Dept. of Probation
Resource Hubs

The Cooper Hewitt Museum of Design's current show "Designing a Better America" features 60 projects for the 'other 90%' including our work for the NYC Department of Probation.

The NYC Department of Probation (DoP) supervises people who have been convicted of a crime and sentenced to probation (non-incarcerated supervision) at 22 centers located in various buildings throughout the City and, increasingly, at the Neighborhood Opportunity Network (NeON) in communities where clients live. DoP is not to be confused with the NYS Department of Parole, which supervises people after they have been released from prison. Probation clients, adults, young adults and children, include everyone from turnstile jumpers to those convicted for much more serious crimes and everyone in between.

For a population we should be working hard to keep out of prison, the agency’s 22 waiting rooms don't exactly encourage reform. They are some of the most depressing, worn-out, emotionally debilitating places imaginable. Distressed furniture bolted together in rows; signs prohibiting talking, eating, cellphones and just about everything else; and a dreary mood reinforced by every nuance of the ‘décor.’

Working with Lonni Tanner, Chief Change Officer of the NYC DDC's SeeChange effort, we are helping to change the point of contact between these clients and the government. The waiting rooms, which are being transformed into "Resource Hubs", show what can happen when you combine a dynamic Commissioner with a motivated staff and a creative design team to forge a veritable engine of accomplishment.

We all spend more time than we would care to admit waiting. Airports, subway platforms, supermarket lines, phone menus that invariably direct us to a further wait are all part of the pain of modern life. The dividing line between frustration and satisfaction is whether we can actually accomplish something while waiting. It's not just waiting if you get something done! This simple idea guided us through the design. Our goal was to make the Hubs useful, and to make them look like the City cares about helping.

We invited James Victore, noted graphic designer with a strong political and social voice, to rethink the typical motivational posters ("Hang in There!") with his take on advice for probation clients. The posters’ tone of voice, coolness factor and authenticity transform an easily parodied 'artform' into genuine think pieces. James also reformatted the miscellany of posted notices ("No eating, talking, sleeping, cell phones, weapons, fighting") with easy to absorb, foolproof templates. Now the information lives on white boards with clips attached to organize the chaos giving real legibility to the potential chaos of information.
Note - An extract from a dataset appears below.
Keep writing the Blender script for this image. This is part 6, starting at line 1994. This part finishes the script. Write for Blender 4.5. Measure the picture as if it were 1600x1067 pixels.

Realizing that any wall color, unrelieved or dotted only with the random paraphernalia that accumulates over time, is inherently institutional, we invented a 'gallery' of colors and shapes to cover the existing surfaces. The result is a collage that accepts all the necessary and leftover items of the past, making sense of the information while establishing a hierarchy of important messages. No desks, cubicles or other 'protected' spaces for staff were located in the waiting areas, either. If the message is 'we need protection from you' or 'this is our territory,' then the space is inherently undemocratic and discourages open and free use. Now, the result is more salon than waiting room, more information-rich than sensory deprived. It is a place where work can get done.

Finally, the furniture was selected from NYC-approved vendors to be durable without being cold or prison-like. No upholstery was allowed (to avoid cutting and staining) and certain colors were out of the question. In fact most colors were out of the question...we had to avoid anything that was associated with a gang or was white (impossible to maintain) or brown (our own rule) or too trendy.

In the end we found all the colors we wanted in the 3M sample catalog for signage film. These washable, easily applied and membrane-thin sheets were affixed like permanent 'Colorforms' to the painted walls. The furniture includes plastic benches designed for outside use that are constructed from recycled milk cartons and available in gang and non-gang colors, along with the incredibly sturdy and dependable Eames DCM chairs.

Taken together, and along with the myriad other changes in the department – including deploying Greeters and Resource Advisors -- the design of the Resource Hubs signals an ongoing change in the way clients experience the probation system and a truly significant shift in the relationship between city and citizen.